Characterization of Ocean Wind Vector Retrievals using ERS-2 High-Resolution Long-term Dataset and Buoy Measurements
Polverari, Federica1; Talone, Marco2; Crapolicchio, Raffaele2; Levy, Gad3; Marzano, Frank1
1Sapienza University of Rome, ITALY; 2SERCO, ITALY; 3NWRA, UNITED STATES

Remote sensing has become more and more important in the last decades, playing currently a key role in Earth Observation. The advantages of satellite observation are well-known, and are basically related to the possibility to monitor remote areas with a relatively small revisit time and accessible operating costs. On the other hand remote measurements often does not resolve the required spatial resolution or accuracy necessary for certain applications. In-situ measurements are crucial to complement this weak point of remote sensing, those in fact permit to achieve higher spatial-temporal resolution and accuracy than remote sensing in particular areas of interest. In addition, in situ measurements are direct measurements of a geophysical quantity, while remote sensing is often based on indirect measurements, and thus involves geophysical modelling. The refinement and improvement of the geophysical models is crucial and grounded on in situ observations. The European Remote-sensing Satellite (ERS)-2 was launched in July 1995 as the follow-on mission to ERS-1. It embarks six different instruments, namely a radar altimeter working in the Ku-band (13.8 GHz), the along-track scanning radiometer (infrared and microwave), an ultraviolet and visible spectrometer called global ozone monitoring experiment, a microwave radiometer (acquiring at 23.8 and 36.5 GHz), an active microwave instrument (AMI) working at 5.3 GHz (C-band). AMI can be operated in three different acquisition modes, the wind scatterometer mode providing measurements of radar backscatter from the sea surface. The ERS-2 wind scatterometer consists of three different antennas looking at 45° forward, sideways, and 45° afterward with respect to the satellite's flight direction. The resulting swath is 500 km wide and is centered 450 km at the right of the satellite's nadir; the nominal spatial resolution of the ERS-2 wind scatterometer is 50 km, each resolved point at the Earth is called node.

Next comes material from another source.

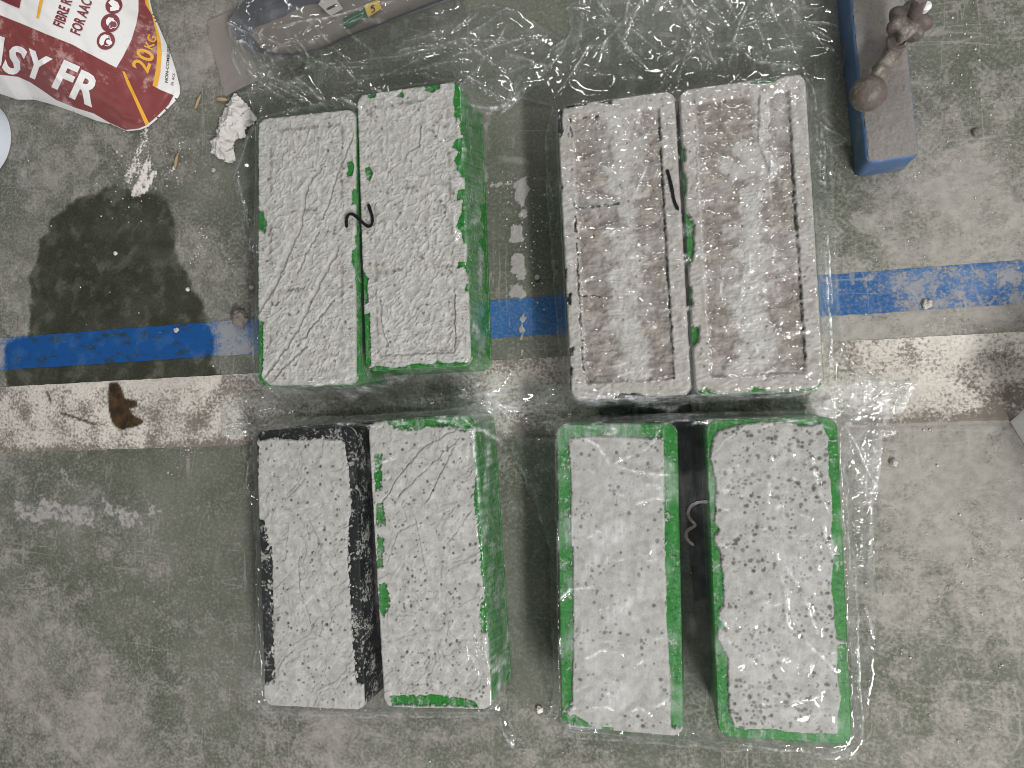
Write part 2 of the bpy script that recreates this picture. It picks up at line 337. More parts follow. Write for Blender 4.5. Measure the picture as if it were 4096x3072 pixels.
    # cracked low seam along the white line
    ja = np.array(P(-300, 1828)); jb = np.array(P(4500, 1671)); d, _ = sdseg(x, y, ja, jb); d = d + .6 * perlin(x / 9, y / 9, 3)
    ht = ht - 2.2 * np.exp(-(d / 1.3)**2); dust = dust + .1 * np.exp(-(d / 5)**2)
    pos = (y - ja[1]) - (jb[1] - ja[1]) / (jb[0] - ja[0]) * (x - ja[0]); ht = ht - .7 * sstep(2, -4, pos)
    ht = ht + .28 * fbm(x, y, 16, 55, 3) + np.clip(mort, 0, 1) * (1.0 + .9 * fbm(x, y, 4, 9, 3)) * .9
    ht = ht + np.clip(powd, 0, 1) * .4
    return np.stack([np.clip(wet, 0, 1), np.clip(mort, 0, 1), np.clip(powd, 0, 1), np.clip(dust, 0, 1)], -1), ht
ex = np.array([P(a, b) for a, b in ((-60, -60), (4160, -60), (4160, 3130), (-60, 3130))])
x0, x1, y0, y1 = ex[:, 0].min(), ex[:, 0].max(), ex[:, 1].min(), ex[:, 1].max()
gx = np.r_[[-6000, -3000, -1600, x0 - 400, x0 - 150], np.arange(x0, x1, 2.0), [x1 + 150, x1 + 400, 1600, 3000, 6000]]
gy = np.r_[[-6000, -3000, -1600, y0 - 400, y0 - 150], np.arange(y0, y1, 2.0), [y1 + 150, y1 + 400, 1600, 3000, 6000]]
X, Y = np.meshgrid(gx, gy); st, ht = stains(X, Y)
far = (X < x0) | (X > x1) | (Y < y0) | (Y > y1); ht[far] = -.3
tag(link('floor', grid_mesh('floor', X, Y, ht, attrs={'stain': st}), MAT['floor']), 'worn green grey concrete floor', kind='structure')
def strip(name, mat, up_a, up_b, lo_a, lo_b, rag, oil=False):
    ua, ub, la, lb = (np.array(P(*q)) for q in (up_a, up_b, lo_a, lo_b))
    xs = np.r_[[-1800, -900], np.arange(x0 - 4, x1 + 4, 2.0), [900, 1800]]; n = max(10, int(abs(ua[1] - la[1]) / 1.6)); ts = np.linspace(0, 1, n)
    Xs, T_ = np.meshgrid(xs, ts)
    yu = ua[1] + (ub[1] - ua[1]) * (Xs - ua[0]) / (ub[0] - ua[0]); yl = la[1] + (lb[1] - la[1]) * (Xs - la[0]) / (lb[0] - la[0])
    yu = yu + rag * perlin(Xs / 9, Xs * 0 + .3, 12); yl = yl + rag * perlin(Xs / 8, Xs * 0 + .7, 14)
    Ys = yl + (yu - yl) * T_; s, h = stains(Xs, Ys)
    if name == 'blue_floor_line':
        bx = PD(2000, 0)[0]; s[..., 3] = np.clip(.47 + .11 * sstep(PD(1850, 600)[0], PD(2000, 600)[0], Xs) + .22 * fbm(Xs, Ys, 28, 41, 3) + .25 * np.exp(-((Xs - PD(500, 720)[0]) / 28)**2) + .3 * sstep(PD(40, 760)[0], PD(5, 760)[0], Xs) - .25 * sstep(PD(1010, 700)[0], PD(1070, 700)[0], Xs) * sstep(PD(1300, 700)[0], PD(1230, 700)[0], Xs), 0, 1)
    else:
        s[..., 3] = np.clip(.55 + .26 * fbm(Xs, Ys, 30, 43, 4) + .08 * sstep(PD(560, 800)[0], PD(300, 800)[0], Xs) - .10 * sstep(PD(1850, 800)[0], PD(1950, 800)[0], Xs) + .25 * sstep(.16, 0, T_) + .24 * sstep(PD(1950, 900)[0], PD(2200, 900)[0], Xs) * sstep(.9, .2, T_) - .12 * sstep(PD(500, 900)[0], PD(250, 900)[0], Xs), 0, 1)
    at = {'stain': s}
    if oil:
        O = poly([(805,240),(870,232),(910,300),(925,360),(1015,372),(1022,425),(955,425),(985,480),(1070,520),(1040,552),(960,580),(880,590),(830,545),(800,440),(796,330)], 1.8438, 0, 1400)
        O = smoothp(resample(O, 90), 2); sd = sdpoly(Xs, Ys, O) + .5 * fbm(Xs, Ys, 4, 6, 4); o = sstep(.9, -.9, sd)
        for a, b, w in [((460, 465), (700, 548), 2.2), ((350, 310), (380, 390), 2.5)]:
            d, _ = sdseg(Xs, Ys, poly([a], 1.8438, 0, 1400)[0], poly([b], 1.8438, 0, 1400)[0]); o = np.maximum(o, sstep(w, w * .4, d + 1.2 * fbm(Xs, Ys, 4, 8, 3)) * .9)
        at['oil'] = np.stack([o, o, o, o * 0 + 1], -1)
    tag(link(name, grid_mesh(name, Xs, Ys, h + .45, attrs=at), mat), kind='structure')
strip('blue_floor_line', MAT['blue_paint'], (31, 1350), (4096, 1040), (77, 1476), (4096, 1214), .5)
strip('white_floor_line', MAT['white_paint'], (43, 1546), (4096, 1326), (0, 1812), (4035, 1680), .5, True)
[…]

The ERS-2 scatterometer measures the so-called radar cross-section ó0 of the Earth surface, which is, on the sea, directly connected to the sea roughness. The sea roughness is coupled with the surface wind speed (it increases when the wind speed increases). The most widely used forward models relating ó0 to the wind speed are empirical and are periodically updated and improved based on real satellite measurements. ERS-2 ocean wind vector retrievals are available at nominal (linear) resolution of about 50 km and at high resolution of about 25 km. One of the largest and longest database of in situ wind speed over the ocean is provided by the Prediction and Research Moored Array in the Atlantic (PIRATA). PIRATA is a program designed to study ocean-atmosphere interactions in the tropical Atlantic that affect regional climate variability on seasonal, interannual and longer time scales. The array was originally developed in the mid-1990s and has undergone expansions and enhancements since 2005 to improve its utility for describing, understanding, and predicting socially relevant climate fluctuations. PIRATA has been implemented through multi-national cooperation in support of CLIVAR, GOOS, GCOS, and GEOSS.

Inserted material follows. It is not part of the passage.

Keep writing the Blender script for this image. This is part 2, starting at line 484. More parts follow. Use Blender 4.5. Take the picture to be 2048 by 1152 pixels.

In this work high-resolution ERS-2 retrievals (called ASPS2.0_H as derived from Advanced Scatterometer Processing System 2.0) are considered within a long-term time frame (1995-2005) over the whole Earth globe. A comparative analysis has been carried out for the period 1997-2003, including: i) long-term characterization of the wind field, according to the satellite and the in situ reference measurements; ii) statistical analysis of both the datasets and of their difference; iii) Comparative analysis of extreme events, if any. Since scatterometers respond to changes in the water surface and not directly to changes in the wind speed due to atmospheric stratification, ERS-2 retrievals have been calibrated to equivalent neutral speeds rather than wind speeds. This analysis has been also evaluated by considering the effect of the interpolation and data discrimination techniques. The long-term ERS-2 dataset has been also characterized in terms of behaviours of predicted and estimated CMOD5N geophysical forward model coefficients estimated for buoy wind speed for different wind speeds. Summary of statistical comparisons between buoy and ERS-2 wind data during the considered period will be reported. Wind speed histograms, estimated from ERS-2 observations and collocated ECMWF data, will be illustrated with respect to season variability and geographical area i.e., over global ocean, north oceans (30° N-60° N), tropical oceans (10° S-10° N), and south oceans (30° S-60° S). Standard deviation of ocean-wind speed and direction difference between ERS-2 and buoys and ECMWF data will be also discussed in terms of buoy wind speed ranges.